Однако даже если нюанс «события» не исчезает полностью в хайдеггеровском употреблении слова «Ereignis», тем не менее явственно видно, что это понятие (если речь еще идет о понятии) далеко уводит нас от вопроса о событии. В самом деле, «Ereignis» не может употребляться во множественном числе. Но рассмотрение множественности событий, исходя из которых разыгрывается смысл нашего существования и складывается наша история, составляет существенную черту всякого мышления о событии как таковом и в то же время служит, несомненно, еще более радикальным указанием на конечность нашего существования, чем то, которое имеет в виду Хайдеггер.

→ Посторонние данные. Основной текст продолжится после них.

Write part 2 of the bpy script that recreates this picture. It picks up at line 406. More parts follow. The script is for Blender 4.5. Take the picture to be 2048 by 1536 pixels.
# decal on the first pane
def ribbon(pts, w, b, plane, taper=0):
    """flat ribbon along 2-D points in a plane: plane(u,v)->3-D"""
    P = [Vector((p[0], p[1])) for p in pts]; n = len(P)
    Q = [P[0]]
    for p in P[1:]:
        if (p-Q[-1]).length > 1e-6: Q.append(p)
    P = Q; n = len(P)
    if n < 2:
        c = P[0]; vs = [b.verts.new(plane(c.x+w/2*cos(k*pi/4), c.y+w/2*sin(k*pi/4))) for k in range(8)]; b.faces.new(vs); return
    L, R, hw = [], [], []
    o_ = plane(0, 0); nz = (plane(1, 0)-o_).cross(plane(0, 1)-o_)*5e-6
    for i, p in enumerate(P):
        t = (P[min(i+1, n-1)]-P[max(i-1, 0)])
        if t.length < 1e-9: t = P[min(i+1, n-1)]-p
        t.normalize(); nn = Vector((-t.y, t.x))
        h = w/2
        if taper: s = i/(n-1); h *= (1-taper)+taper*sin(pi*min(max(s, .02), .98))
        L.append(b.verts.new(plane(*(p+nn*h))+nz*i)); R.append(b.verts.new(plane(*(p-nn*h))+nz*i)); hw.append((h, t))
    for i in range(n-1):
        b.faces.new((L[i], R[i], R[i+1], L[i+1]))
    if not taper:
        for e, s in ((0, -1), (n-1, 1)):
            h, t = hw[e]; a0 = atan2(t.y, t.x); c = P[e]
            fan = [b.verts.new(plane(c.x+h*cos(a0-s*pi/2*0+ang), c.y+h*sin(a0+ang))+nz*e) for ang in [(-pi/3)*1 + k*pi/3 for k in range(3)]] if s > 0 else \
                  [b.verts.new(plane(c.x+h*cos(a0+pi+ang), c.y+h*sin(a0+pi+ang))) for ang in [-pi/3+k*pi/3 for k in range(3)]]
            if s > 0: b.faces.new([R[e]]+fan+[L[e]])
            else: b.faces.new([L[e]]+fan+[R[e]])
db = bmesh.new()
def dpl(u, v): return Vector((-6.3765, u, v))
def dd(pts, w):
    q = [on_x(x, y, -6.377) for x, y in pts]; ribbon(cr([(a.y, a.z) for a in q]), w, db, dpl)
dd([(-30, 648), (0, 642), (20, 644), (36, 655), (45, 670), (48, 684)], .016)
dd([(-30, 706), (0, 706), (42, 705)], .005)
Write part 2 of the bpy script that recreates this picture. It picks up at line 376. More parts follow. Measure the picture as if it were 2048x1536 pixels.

Кроме того, по признанию самого Хайдеггера, то, что обозначается словом «Ereignis», не принадлежит истории, определяемой как история бытия: «Определяющее судьбу в качестве Ereignis само по себе аисторично, или, лучше сказать, не имеет судьбы (das Schickende als das Ereignis, ist selbst ungeschichtlich, besser geschicklos)»[31]. Конечно, эта аисторичность означает не простую и чистую сверхисторичность вечной инстанции, стоящей над историей, а скорее конститутивное отступление того, что, освобождая историю от бытия в ее эпохах, скрывается и уходит в самом этом освобождении — и остается в этом смысле «вне истории», ибо дает место истории как таковой. Но никакое событие в событийном смысле не может быть облечено подобными прерогативами. Если событие открывает новую страницу истории, оно также всегда принадлежит этой истории именно в качестве внутримирового факта. Скажем еще раз: событийная проблематика и хайдеггеровское мышление Ereignis следуют в двух разных, а в некоторых отношениях даже противоположных направлениях. Нет никакой уверенности в том, что Ereignis не превратилось под пером Хайдеггера в последнее наименование инстанции, которая в своей глубине все еще метафизична — по крайней мере, в том смысле, что она не феноменологична.